◆ **Data lines**:

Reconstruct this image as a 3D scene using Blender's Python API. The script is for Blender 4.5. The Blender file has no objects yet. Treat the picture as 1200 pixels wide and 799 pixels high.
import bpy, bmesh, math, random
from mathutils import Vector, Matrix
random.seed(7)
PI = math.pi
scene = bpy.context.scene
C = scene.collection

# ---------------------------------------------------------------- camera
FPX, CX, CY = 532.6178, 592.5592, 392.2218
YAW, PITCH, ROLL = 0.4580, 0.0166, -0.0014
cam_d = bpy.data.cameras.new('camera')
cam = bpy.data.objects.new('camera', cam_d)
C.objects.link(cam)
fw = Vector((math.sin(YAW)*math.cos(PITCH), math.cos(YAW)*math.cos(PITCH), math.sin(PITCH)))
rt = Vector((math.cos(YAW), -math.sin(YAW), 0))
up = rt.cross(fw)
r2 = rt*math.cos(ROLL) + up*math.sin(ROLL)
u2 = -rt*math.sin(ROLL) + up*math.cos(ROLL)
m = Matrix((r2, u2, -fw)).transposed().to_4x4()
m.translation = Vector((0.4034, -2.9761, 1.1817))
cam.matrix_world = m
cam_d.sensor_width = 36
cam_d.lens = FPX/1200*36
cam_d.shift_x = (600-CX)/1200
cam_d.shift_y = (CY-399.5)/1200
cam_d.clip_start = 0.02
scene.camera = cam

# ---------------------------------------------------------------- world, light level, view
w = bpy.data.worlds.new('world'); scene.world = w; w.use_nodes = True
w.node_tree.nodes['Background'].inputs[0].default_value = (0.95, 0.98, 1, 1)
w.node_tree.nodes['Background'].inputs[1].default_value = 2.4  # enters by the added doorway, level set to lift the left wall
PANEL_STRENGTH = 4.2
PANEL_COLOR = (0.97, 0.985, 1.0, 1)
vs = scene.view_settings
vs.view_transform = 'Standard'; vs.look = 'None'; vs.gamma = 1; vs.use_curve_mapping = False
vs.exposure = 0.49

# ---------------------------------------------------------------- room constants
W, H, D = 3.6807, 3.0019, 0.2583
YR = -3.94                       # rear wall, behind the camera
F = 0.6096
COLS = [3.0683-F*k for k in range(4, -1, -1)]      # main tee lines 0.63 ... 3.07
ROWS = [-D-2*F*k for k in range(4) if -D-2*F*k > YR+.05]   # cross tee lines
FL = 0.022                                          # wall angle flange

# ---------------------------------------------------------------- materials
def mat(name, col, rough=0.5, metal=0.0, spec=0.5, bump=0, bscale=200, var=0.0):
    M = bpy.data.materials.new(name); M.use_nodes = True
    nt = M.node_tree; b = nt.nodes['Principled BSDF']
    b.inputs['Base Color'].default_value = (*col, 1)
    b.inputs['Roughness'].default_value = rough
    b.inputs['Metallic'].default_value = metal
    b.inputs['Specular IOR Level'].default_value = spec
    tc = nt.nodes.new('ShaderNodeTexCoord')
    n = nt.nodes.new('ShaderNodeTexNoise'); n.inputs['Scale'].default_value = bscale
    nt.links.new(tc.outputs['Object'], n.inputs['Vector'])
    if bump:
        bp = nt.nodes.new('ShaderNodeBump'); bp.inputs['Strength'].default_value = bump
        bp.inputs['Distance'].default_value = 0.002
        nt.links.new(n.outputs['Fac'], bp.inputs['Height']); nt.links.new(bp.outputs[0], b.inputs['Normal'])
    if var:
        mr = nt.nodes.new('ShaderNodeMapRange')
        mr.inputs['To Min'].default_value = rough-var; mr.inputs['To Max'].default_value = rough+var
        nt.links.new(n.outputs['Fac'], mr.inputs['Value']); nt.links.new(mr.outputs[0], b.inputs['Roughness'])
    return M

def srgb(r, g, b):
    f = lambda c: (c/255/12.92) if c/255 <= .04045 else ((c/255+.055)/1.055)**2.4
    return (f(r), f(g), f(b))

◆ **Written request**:
From the top of the listing above, restate each line word for word up to and including the line with "C = scene.collection"; add nothing else.

◆ **Worked answer**:
Reconstruct this image as a 3D scene using Blender's Python API. The script is for Blender 4.5. The Blender file has no objects yet. Treat the picture as 1200 pixels wide and 799 pixels high.
import bpy, bmesh, math, random
from mathutils import Vector, Matrix
random.seed(7)
PI = math.pi
scene = bpy.context.scene
C = scene.collection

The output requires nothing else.